Je bent wereldwijd bekroond voor je zangprestaties, behaalde in 2011 een tweede plaats op de Koningin Elisabethwedstrijd. Wat doet dat met jou?
Ik ben niet zo’n liefhebber van prijzen en wedstrijden. Béla Bartók zei ooit: wedstrijden zijn voor paarden. In zekere zin had hij gelijk. Als kleine jongen keek ik bijvoorbeeld graag naar de Koningin Elisabethwedstrijd, maar ik had meer interesse in de prijsuitreiking dan in de muzikale prestaties. De lange tafel, de juryleden, de proclamatie in vijf talen, het parket van Bozar: dat sprak echt tot de verbeelding. Het zag er vreselijk belangrijk uit. En op een dag stond ik er zelf en werd mijn naam afgeroepen. Neen, dat had ik nooit verwacht. Maar uiteindelijk is het maar wat het is. We spreken over een momentopname. De dag erna kan je leven er helemaal anders uitzien. Bekroningen bevestigen je prestaties, maar ik denk dat je dat als mens beter niet te ernstig neemt.

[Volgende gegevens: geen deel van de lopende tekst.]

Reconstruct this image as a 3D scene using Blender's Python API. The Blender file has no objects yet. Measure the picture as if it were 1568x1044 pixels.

Hoeveel uur per dag zing jij?
Goh, ik zou politiek correct kunnen antwoorden, maar ik ben liever eerlijk. Een uur of twee, misschien? Meestal ben ik dan nog kippenbouillon aan het trekken terwijl ik een aria goed probeer te krijgen. Het zwaarste werk, dat zijn de uren die je aan tafel achter een partituur spendeert om rollen in te studeren. Dat is gigantisch. Als ik rollen moet leren, soms meerdere tegelijkertijd, dan ben ik niet de meest aangename mens. Vaak zinkt de moed me in de schoenen en denk ik dat het niet goed komt. Ik heb in mijn carrière al meer dan negentig rollen vertolkt en dat gevoel bekruipt me telkens weer. Als we ’t over Wagner hebben, dan spreek je soms over vierhonderd bladzijden tekst, vaak in moeilijk Duits. Het is een marathon om dat in te studeren. Daarom probeer ik telkens de lijnen in het verhaal te zien, het speelse. Dat verzacht die noeste arbeid.
Is er een droomrol die je nog wil vertolken in je carrière?

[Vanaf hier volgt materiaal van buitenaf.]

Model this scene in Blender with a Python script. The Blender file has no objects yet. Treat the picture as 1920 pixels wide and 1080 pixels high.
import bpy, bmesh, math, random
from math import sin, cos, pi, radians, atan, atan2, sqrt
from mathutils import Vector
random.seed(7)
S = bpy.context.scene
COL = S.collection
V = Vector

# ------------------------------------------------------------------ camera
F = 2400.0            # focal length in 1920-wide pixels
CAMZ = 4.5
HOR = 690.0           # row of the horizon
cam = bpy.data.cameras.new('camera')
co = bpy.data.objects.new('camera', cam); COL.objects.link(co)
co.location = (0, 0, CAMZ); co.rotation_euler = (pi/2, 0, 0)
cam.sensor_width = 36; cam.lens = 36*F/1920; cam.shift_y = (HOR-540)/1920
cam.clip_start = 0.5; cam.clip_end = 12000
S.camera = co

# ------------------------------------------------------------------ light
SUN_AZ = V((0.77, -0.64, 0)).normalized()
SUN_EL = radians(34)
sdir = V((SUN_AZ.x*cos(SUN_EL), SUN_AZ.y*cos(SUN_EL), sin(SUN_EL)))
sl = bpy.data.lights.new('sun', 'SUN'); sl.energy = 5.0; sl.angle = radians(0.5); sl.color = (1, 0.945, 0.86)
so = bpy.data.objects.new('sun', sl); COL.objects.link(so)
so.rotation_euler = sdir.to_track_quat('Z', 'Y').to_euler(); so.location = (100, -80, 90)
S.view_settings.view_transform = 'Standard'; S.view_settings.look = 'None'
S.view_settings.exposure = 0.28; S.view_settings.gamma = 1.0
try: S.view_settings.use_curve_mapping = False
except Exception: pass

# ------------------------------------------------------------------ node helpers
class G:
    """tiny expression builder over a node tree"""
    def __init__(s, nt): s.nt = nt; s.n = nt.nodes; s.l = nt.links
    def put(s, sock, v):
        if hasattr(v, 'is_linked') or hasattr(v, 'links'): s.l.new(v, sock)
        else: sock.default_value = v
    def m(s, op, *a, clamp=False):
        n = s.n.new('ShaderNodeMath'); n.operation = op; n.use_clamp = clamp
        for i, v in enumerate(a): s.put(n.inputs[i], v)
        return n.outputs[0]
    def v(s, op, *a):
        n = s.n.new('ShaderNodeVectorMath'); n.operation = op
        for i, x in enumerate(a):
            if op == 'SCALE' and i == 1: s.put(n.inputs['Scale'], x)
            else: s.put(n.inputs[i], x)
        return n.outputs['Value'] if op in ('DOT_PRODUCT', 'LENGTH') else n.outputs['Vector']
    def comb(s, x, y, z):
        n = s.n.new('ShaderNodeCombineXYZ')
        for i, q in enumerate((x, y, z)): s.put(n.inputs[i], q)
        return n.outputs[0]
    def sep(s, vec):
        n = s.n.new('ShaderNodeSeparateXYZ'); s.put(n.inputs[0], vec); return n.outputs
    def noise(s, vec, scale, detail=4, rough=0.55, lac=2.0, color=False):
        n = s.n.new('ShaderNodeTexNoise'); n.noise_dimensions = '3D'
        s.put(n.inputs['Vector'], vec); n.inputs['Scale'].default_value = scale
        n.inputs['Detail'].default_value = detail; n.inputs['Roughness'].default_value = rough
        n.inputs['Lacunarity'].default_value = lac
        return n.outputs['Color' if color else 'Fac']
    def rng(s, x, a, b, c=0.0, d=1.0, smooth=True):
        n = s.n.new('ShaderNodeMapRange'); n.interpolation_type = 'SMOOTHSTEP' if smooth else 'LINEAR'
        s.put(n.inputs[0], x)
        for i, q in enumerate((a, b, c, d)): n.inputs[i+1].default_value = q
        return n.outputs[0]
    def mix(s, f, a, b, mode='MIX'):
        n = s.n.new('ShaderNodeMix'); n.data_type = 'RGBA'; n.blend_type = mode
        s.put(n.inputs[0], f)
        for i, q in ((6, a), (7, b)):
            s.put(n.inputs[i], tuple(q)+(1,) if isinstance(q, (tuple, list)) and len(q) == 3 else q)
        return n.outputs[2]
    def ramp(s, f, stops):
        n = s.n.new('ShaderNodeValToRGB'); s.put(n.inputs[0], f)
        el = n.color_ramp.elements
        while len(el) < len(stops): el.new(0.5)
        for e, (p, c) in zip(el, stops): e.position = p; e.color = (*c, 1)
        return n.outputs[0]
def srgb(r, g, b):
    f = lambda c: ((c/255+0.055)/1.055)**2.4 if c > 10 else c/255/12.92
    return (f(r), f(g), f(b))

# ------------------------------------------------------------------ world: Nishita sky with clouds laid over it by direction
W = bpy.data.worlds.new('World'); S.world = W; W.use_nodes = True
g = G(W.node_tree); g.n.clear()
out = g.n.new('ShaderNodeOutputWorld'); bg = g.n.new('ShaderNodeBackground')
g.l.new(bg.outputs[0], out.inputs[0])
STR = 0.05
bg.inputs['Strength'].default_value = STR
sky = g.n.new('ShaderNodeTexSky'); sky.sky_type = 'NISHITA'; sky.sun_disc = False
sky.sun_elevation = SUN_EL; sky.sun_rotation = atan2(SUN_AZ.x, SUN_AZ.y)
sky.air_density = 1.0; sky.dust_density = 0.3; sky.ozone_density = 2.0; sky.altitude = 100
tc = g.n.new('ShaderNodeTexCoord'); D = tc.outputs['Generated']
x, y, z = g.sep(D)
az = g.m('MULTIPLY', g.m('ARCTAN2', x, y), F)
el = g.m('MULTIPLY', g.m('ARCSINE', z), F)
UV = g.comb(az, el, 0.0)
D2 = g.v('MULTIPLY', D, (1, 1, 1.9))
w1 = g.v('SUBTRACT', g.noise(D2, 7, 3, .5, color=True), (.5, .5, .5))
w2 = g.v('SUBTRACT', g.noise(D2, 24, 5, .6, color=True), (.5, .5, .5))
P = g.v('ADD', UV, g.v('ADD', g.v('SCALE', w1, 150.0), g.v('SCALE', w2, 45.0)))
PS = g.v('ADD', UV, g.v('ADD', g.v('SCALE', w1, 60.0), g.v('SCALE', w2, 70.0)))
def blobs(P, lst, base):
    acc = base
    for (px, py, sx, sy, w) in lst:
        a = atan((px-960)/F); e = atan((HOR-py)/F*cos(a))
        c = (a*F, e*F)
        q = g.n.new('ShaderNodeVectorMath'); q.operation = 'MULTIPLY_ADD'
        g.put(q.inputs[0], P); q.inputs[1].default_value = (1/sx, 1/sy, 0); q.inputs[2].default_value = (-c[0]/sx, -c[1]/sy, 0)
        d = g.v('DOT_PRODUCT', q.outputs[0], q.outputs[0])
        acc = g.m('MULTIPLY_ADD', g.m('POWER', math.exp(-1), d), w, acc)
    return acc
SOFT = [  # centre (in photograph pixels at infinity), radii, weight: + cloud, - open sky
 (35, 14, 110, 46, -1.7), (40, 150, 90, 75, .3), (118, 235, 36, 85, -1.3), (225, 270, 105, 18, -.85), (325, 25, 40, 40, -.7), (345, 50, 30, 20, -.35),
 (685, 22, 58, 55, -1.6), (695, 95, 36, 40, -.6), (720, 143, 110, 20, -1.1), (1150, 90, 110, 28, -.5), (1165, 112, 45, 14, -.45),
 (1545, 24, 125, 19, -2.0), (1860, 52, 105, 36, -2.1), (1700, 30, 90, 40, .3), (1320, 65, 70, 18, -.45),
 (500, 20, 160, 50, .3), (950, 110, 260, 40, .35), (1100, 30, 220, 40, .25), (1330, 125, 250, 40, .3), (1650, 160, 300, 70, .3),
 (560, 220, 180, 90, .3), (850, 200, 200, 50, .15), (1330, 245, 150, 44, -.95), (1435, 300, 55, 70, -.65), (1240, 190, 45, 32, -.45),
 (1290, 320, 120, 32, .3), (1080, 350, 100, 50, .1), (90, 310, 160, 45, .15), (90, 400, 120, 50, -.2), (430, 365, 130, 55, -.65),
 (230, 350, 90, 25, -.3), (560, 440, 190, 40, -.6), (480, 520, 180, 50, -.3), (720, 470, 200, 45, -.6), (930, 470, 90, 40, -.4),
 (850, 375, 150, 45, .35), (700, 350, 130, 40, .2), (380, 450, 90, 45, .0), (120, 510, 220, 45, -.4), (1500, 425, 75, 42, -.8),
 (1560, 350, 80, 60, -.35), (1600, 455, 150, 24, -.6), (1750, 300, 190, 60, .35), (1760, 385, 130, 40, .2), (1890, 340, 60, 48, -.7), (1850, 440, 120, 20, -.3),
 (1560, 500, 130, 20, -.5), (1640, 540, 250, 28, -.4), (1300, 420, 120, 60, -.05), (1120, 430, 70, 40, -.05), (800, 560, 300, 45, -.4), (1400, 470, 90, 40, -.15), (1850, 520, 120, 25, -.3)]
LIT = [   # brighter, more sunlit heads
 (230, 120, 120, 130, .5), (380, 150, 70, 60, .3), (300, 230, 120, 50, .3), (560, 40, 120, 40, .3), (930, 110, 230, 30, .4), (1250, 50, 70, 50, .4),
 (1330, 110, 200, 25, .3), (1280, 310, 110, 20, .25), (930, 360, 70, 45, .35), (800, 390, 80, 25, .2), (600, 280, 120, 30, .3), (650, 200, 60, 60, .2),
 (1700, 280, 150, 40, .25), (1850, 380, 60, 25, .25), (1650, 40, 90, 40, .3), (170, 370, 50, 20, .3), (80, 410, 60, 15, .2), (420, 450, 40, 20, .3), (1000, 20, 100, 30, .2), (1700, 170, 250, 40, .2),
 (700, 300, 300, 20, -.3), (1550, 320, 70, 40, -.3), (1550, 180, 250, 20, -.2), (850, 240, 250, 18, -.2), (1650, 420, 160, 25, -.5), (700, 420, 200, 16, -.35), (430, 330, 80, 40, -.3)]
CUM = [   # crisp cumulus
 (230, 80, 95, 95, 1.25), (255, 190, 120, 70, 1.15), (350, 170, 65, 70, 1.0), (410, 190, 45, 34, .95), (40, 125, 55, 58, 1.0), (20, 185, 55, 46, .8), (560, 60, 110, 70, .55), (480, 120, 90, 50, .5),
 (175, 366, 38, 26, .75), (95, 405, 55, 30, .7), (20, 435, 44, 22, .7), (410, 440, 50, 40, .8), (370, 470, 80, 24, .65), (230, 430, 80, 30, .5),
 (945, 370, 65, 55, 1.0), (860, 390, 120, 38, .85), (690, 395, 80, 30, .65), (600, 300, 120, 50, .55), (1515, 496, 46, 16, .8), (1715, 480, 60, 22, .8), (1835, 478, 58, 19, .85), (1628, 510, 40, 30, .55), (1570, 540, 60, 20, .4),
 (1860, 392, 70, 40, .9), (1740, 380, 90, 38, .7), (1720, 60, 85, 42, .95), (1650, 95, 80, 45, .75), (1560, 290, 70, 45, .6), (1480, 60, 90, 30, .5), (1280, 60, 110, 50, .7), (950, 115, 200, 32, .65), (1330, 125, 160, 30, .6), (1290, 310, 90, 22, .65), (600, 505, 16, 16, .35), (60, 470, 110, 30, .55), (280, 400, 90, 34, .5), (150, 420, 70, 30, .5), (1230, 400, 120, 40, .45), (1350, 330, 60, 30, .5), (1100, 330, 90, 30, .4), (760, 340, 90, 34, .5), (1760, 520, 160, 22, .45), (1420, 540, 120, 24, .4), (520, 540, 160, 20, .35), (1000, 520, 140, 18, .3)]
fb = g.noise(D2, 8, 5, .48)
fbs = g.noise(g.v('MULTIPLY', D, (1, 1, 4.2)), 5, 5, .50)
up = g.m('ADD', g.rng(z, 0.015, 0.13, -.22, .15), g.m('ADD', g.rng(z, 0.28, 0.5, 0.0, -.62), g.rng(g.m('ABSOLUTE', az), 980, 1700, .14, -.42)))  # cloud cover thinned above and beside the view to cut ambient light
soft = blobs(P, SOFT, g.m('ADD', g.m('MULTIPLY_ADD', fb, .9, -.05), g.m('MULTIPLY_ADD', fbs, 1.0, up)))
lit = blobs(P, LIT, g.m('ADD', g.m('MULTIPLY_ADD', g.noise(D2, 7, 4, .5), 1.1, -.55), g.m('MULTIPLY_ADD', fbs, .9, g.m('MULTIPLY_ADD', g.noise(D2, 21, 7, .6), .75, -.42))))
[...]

Ik heb er al heel wat mogen vertolken en ik ben er heel dankbaar voor. Net als voor de brede ondersteuning die ik al decennia krijg van leerkrachten, mijn ouders, operadirecteurs: zonder hen was dit nooit gelukt. In wezen probeer ik van elke rol een droomrol te maken, door me volledig in te leven in dat personage. In zekere zin ben je dat aan een publiek verplicht: ze betalen veel geld om je te zien, dus wat je brengt moet goed zijn. Maar als ik er één rol moet uitkiezen, doe mij dan maar Lohengrin uit de gelijknamige opera van Wagner. In principe komt dat eraan in 2023. Naar die opvoering kijk ik heel erg uit. Die mens komt trouwens op een zwaan de operascène binnengereden, dat past toch perfect voor een Bruggeling?